**Instructions for the task**
Pick out each line of the records in which the word "script" appears.

**Records supplied**
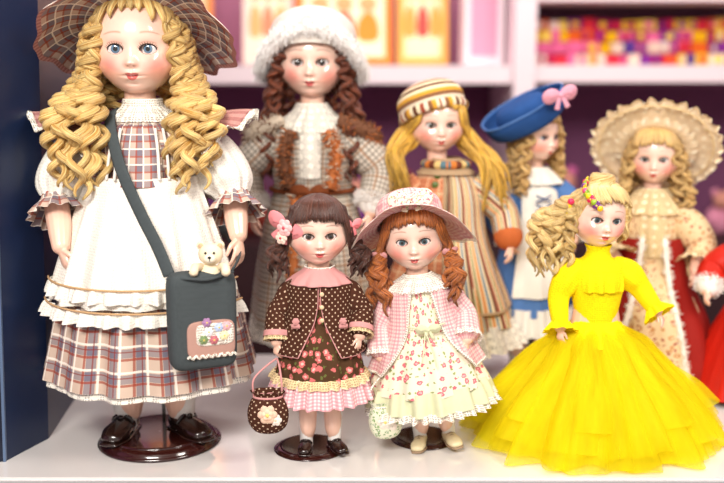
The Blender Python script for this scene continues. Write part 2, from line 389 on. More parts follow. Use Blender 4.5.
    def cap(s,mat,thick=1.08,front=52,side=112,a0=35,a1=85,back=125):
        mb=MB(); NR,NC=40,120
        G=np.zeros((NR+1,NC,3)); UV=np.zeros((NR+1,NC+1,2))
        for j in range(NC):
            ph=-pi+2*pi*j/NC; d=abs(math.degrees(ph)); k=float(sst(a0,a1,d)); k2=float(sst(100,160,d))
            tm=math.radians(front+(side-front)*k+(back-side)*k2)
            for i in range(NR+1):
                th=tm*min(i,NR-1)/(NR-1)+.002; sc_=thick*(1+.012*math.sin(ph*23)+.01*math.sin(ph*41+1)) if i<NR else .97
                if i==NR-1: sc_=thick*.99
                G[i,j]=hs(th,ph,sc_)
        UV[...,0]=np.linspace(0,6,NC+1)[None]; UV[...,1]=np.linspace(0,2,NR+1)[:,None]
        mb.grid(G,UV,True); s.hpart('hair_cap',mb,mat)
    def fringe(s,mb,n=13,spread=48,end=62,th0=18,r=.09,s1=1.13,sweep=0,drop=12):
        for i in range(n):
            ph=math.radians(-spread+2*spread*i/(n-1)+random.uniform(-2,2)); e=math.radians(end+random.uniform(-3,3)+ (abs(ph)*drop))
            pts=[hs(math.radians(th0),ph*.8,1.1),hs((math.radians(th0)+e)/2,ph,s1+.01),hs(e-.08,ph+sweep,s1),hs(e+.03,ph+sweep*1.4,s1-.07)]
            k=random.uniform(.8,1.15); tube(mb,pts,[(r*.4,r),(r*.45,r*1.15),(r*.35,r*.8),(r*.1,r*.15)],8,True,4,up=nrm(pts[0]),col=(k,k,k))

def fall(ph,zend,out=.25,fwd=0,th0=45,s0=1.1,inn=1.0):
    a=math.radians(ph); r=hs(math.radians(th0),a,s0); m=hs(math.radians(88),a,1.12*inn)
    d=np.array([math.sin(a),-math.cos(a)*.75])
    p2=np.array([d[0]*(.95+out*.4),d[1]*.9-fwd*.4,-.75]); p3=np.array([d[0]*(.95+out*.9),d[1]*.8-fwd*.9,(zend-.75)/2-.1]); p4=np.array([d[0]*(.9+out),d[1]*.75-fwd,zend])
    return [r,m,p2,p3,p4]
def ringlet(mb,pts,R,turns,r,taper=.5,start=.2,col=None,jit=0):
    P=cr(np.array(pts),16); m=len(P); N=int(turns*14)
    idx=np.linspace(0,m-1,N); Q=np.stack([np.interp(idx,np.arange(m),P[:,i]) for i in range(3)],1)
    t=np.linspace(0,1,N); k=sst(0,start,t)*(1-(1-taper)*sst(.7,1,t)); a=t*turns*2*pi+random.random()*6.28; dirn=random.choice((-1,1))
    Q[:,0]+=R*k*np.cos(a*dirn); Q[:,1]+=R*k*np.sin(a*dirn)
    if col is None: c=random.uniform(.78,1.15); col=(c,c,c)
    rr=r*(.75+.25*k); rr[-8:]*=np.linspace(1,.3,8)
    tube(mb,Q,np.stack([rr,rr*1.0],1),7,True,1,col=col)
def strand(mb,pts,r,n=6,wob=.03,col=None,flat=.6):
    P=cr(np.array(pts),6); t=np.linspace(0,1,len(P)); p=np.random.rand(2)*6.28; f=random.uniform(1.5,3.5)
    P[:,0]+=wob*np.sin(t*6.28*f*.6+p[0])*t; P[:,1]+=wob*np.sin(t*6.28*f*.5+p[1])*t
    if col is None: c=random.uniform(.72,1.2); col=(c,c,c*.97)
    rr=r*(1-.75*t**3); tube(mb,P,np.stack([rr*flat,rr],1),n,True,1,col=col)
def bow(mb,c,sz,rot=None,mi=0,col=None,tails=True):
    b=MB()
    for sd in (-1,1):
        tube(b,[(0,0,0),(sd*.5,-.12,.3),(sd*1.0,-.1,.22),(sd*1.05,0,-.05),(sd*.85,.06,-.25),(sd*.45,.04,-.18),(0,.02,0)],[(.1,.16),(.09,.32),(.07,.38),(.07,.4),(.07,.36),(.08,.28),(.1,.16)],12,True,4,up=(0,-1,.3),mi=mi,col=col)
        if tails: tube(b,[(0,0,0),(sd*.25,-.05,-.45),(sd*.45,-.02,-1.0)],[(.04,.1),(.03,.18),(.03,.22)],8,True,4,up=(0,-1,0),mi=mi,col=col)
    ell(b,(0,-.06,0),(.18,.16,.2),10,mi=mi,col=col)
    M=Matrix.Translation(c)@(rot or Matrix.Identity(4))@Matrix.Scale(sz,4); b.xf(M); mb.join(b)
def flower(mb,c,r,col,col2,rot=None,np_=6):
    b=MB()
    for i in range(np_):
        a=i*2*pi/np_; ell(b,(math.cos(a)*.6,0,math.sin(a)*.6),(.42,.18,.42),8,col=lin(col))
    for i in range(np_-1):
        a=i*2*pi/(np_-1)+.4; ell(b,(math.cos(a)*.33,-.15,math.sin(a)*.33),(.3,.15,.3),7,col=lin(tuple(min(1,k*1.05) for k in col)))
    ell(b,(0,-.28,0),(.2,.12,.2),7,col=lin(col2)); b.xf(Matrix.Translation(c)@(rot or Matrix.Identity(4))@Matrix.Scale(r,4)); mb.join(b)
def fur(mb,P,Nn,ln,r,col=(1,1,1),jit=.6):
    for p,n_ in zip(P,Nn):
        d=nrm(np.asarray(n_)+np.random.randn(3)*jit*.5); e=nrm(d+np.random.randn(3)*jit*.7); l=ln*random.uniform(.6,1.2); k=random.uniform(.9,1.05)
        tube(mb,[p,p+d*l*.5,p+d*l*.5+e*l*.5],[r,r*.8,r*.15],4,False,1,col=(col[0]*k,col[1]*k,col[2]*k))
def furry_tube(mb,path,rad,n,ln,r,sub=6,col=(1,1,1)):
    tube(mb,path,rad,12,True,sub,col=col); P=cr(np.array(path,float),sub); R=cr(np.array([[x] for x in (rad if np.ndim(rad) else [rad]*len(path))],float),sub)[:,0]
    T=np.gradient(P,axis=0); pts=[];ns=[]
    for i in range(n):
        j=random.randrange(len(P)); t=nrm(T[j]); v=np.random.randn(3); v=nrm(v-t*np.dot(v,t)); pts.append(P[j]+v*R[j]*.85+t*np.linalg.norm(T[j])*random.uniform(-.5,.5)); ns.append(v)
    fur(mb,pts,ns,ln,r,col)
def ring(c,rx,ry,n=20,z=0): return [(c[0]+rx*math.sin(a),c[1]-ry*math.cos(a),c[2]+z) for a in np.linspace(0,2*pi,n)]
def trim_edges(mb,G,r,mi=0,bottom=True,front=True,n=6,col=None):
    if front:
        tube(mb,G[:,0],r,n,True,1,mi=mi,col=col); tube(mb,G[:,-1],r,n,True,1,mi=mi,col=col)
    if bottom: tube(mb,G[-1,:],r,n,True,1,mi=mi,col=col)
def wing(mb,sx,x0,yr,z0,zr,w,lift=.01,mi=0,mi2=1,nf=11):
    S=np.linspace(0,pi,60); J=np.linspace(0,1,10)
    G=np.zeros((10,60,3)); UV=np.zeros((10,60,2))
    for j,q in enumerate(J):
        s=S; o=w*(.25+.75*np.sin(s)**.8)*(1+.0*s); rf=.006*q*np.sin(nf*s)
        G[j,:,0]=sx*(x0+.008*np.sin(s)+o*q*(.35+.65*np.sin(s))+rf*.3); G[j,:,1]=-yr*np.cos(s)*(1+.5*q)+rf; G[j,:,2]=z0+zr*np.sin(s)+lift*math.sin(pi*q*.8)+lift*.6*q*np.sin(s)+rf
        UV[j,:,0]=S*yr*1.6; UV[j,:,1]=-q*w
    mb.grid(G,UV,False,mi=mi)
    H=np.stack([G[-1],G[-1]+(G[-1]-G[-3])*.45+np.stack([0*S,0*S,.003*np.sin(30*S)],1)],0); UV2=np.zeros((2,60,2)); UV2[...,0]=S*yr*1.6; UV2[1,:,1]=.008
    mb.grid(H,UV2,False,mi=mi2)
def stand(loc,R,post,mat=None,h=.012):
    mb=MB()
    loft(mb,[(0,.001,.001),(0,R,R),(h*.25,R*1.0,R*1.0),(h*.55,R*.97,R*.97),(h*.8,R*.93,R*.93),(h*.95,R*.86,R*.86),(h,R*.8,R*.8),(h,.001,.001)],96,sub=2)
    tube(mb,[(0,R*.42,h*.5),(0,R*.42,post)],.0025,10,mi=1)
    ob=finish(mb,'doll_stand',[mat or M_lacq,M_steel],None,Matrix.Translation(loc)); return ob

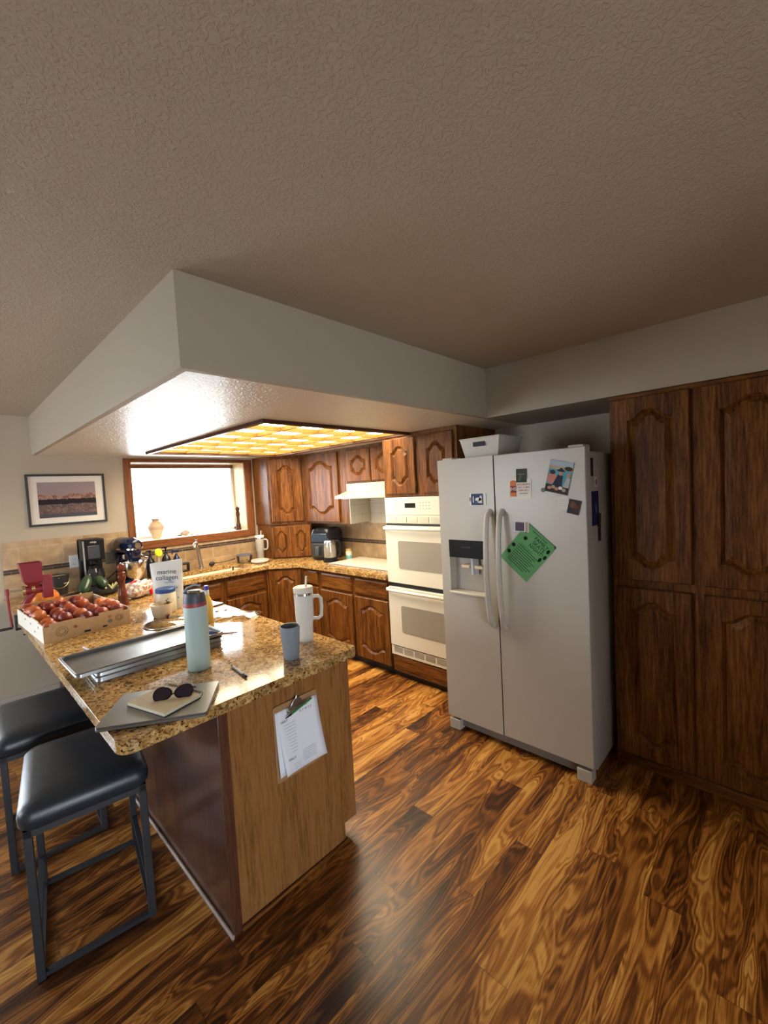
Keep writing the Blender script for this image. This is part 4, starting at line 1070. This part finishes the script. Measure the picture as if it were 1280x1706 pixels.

**Answer to this task**
The Blender Python script for this scene continues. Write part 2, from line 389 on. More parts follow. Use Blender 4.5.
Keep writing the Blender script for this image. This is part 4, starting at line 1070. This part finishes the script. Measure the picture as if it were 1280x1706 pixels.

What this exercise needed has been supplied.